— begin GIVEN INFORMATION —

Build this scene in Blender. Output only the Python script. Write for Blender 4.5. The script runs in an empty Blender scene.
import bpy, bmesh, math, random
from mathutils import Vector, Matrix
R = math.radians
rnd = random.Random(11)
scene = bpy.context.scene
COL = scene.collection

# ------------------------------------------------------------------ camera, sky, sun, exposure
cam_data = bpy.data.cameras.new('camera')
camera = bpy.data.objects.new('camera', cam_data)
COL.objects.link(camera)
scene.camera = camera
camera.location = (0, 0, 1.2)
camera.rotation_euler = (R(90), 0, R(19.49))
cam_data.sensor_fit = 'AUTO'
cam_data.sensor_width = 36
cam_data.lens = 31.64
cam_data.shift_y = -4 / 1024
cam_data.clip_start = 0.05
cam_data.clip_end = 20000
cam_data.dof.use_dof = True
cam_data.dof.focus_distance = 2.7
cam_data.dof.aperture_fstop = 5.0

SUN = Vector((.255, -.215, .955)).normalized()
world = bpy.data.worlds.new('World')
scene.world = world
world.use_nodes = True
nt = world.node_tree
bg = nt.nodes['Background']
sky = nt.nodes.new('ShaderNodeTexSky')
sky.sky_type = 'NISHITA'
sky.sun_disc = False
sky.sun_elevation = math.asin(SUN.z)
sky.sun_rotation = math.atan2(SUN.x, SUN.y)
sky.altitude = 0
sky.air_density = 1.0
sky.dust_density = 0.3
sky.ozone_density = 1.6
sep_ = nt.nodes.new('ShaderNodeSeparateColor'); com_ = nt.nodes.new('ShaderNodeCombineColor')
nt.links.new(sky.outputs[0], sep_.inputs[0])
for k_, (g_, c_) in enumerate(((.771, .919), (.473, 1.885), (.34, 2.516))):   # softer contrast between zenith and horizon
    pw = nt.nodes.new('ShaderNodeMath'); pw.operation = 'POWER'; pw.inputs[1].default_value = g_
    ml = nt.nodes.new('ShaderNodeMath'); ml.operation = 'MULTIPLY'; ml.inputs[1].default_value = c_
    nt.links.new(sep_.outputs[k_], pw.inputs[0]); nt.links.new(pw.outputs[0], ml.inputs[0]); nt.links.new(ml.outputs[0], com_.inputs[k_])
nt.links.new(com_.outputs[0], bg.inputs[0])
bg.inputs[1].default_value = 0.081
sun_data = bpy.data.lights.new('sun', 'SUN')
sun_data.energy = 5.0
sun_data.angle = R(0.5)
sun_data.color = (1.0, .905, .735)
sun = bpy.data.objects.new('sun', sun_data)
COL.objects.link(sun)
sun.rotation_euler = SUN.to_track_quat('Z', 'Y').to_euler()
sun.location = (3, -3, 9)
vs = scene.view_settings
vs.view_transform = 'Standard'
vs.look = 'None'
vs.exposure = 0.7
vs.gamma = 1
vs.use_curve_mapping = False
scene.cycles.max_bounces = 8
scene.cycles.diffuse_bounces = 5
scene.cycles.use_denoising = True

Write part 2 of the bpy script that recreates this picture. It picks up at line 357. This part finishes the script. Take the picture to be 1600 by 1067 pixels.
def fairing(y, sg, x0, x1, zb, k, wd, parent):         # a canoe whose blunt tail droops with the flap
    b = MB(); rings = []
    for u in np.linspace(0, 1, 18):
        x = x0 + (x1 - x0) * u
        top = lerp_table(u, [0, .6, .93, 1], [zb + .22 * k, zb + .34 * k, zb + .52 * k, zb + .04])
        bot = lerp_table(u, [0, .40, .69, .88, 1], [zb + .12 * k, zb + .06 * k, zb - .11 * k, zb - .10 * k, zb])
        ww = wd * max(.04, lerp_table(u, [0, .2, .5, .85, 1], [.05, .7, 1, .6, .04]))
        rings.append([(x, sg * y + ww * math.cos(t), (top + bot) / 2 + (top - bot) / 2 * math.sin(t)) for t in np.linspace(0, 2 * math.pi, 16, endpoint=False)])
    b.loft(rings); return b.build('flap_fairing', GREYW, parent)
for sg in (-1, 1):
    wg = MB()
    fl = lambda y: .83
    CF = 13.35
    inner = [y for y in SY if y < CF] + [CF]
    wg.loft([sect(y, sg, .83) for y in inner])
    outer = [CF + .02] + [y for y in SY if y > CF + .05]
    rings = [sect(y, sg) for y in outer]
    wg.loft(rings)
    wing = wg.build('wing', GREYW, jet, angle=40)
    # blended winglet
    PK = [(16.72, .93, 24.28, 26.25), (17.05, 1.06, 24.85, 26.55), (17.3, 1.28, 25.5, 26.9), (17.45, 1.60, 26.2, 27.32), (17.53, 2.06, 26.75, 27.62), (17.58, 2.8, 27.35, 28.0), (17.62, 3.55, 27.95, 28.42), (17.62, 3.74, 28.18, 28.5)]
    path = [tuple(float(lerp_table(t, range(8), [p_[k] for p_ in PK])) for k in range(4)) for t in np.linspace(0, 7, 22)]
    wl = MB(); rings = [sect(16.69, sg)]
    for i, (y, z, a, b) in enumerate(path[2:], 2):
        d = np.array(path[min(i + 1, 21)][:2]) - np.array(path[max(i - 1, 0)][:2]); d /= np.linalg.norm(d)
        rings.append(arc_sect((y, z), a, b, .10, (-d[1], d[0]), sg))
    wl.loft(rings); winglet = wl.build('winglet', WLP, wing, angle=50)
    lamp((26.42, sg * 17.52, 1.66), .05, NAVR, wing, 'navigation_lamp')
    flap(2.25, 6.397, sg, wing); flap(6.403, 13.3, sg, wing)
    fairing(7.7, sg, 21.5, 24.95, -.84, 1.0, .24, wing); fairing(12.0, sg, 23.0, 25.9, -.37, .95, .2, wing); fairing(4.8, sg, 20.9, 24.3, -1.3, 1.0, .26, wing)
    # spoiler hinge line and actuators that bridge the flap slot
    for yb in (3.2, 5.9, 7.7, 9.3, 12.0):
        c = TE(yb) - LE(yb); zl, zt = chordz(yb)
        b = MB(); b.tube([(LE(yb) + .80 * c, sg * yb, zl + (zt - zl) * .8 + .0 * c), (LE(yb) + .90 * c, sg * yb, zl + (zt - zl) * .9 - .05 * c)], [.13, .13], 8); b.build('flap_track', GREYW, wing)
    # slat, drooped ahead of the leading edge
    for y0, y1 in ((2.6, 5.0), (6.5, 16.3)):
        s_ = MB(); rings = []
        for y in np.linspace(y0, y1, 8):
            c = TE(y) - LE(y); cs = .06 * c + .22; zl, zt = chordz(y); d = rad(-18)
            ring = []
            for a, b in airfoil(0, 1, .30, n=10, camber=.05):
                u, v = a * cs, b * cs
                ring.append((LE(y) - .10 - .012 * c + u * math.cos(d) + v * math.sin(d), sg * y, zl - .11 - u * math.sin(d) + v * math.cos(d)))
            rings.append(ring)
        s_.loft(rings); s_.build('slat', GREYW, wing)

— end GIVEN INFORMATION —

Copy out exactly the lines from the one containing "wing = wg.build('wing', GREYW, jet, angle=40)" to the one containing "flap(2.25, 6.397, sg, wing);", both ends inclusive.

    wing = wg.build('wing', GREYW, jet, angle=40)
    # blended winglet
    PK = [(16.72, .93, 24.28, 26.25), (17.05, 1.06, 24.85, 26.55), (17.3, 1.28, 25.5, 26.9), (17.45, 1.60, 26.2, 27.32), (17.53, 2.06, 26.75, 27.62), (17.58, 2.8, 27.35, 28.0), (17.62, 3.55, 27.95, 28.42), (17.62, 3.74, 28.18, 28.5)]
    path = [tuple(float(lerp_table(t, range(8), [p_[k] for p_ in PK])) for k in range(4)) for t in np.linspace(0, 7, 22)]
    wl = MB(); rings = [sect(16.69, sg)]
    for i, (y, z, a, b) in enumerate(path[2:], 2):
        d = np.array(path[min(i + 1, 21)][:2]) - np.array(path[max(i - 1, 0)][:2]); d /= np.linalg.norm(d)
        rings.append(arc_sect((y, z), a, b, .10, (-d[1], d[0]), sg))
    wl.loft(rings); winglet = wl.build('winglet', WLP, wing, angle=50)
    lamp((26.42, sg * 17.52, 1.66), .05, NAVR, wing, 'navigation_lamp')
    flap(2.25, 6.397, sg, wing); flap(6.403, 13.3, sg, wing)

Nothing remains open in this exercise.